Yoon was never much loved by the public, especially by women -- he vowed on the campaign trail to abolish the ministry of gender equality -- and scandals have come thick and fast.

This included his administration's handling of a 2022 crowd crush during Halloween festivities that killed more than 150 people.

Voters have also blamed Yoon's administration for food inflation, a lagging economy and increasing constraints on freedom of speech.

He was accused of abusing presidential vetoes, notably to strike down a bill paving the way for a special investigation into alleged stock manipulation by his wife Kim Keon Hee.

Yoon suffered further reputational damage last year when his wife was secretly filmed accepting a designer handbag worth $2,000 as a gift. Yoon insisted it would have been rude to refuse.

His mother-in-law, Choi Eun-soon, was sentenced to one year in prison for forging financial documents in a real estate deal. She was released in May 2024.
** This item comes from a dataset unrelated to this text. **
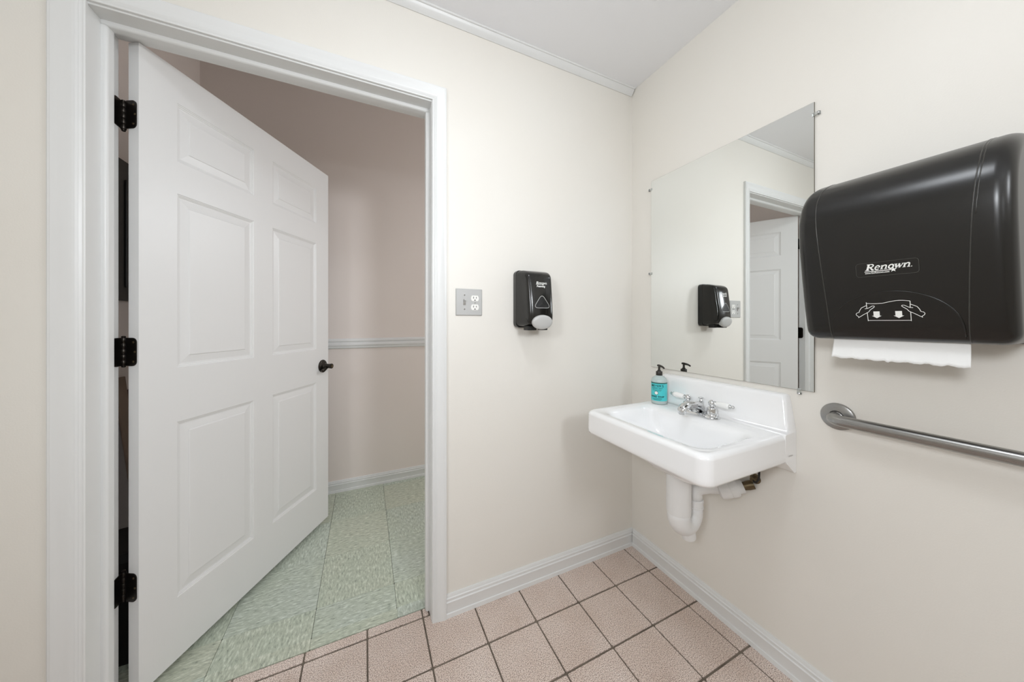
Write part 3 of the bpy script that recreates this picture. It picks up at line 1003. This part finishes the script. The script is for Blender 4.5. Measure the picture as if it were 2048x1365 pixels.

Yoon himself was the subject of a petition calling for his impeachment earlier this year, which proved so popular the parliamentary website hosting it experienced delays and crashes.

'You can sing!' 

As president, Yoon has maintained a tough stance against nuclear-armed North Korea and bolstered ties with Seoul's traditional ally, the United States.

Last year, he sang Don McLean's "American Pie" at the White House, prompting US President Joe Biden to respond: "I had no damn idea you could sing."

But his efforts to restore ties with South Korea's former colonial ruler, Japan, did not sit well with many at home.

Yoon has been a lame duck president since the opposition Democratic Party won a majority in parliamentary elections this year. They recently slashed Yoon's budget.

In his Tuesday night televised address to the nation, Yoon railed against "anti-state elements plundering people's freedom and happiness" and his office has subsequently cast his imposition of martial law as a bid to break through legislative gridlock.

But to use his political difficulties as justification for imposing martial law for the first time in South Korea since the 1980s is absurd, an analyst said.

"Yoon invoked Article 77 of the South Korean constitution, which allows for proclaiming martial law but is reserved for 'time of war, armed conflict or similar national emergency', none of which appears evident," Bruce Klingner, a senior research fellow at the Heritage Foundation, told AFP.

"Yoon's action is a damning reversal to decades of South Korean efforts to put its authoritarian past behind it," he said.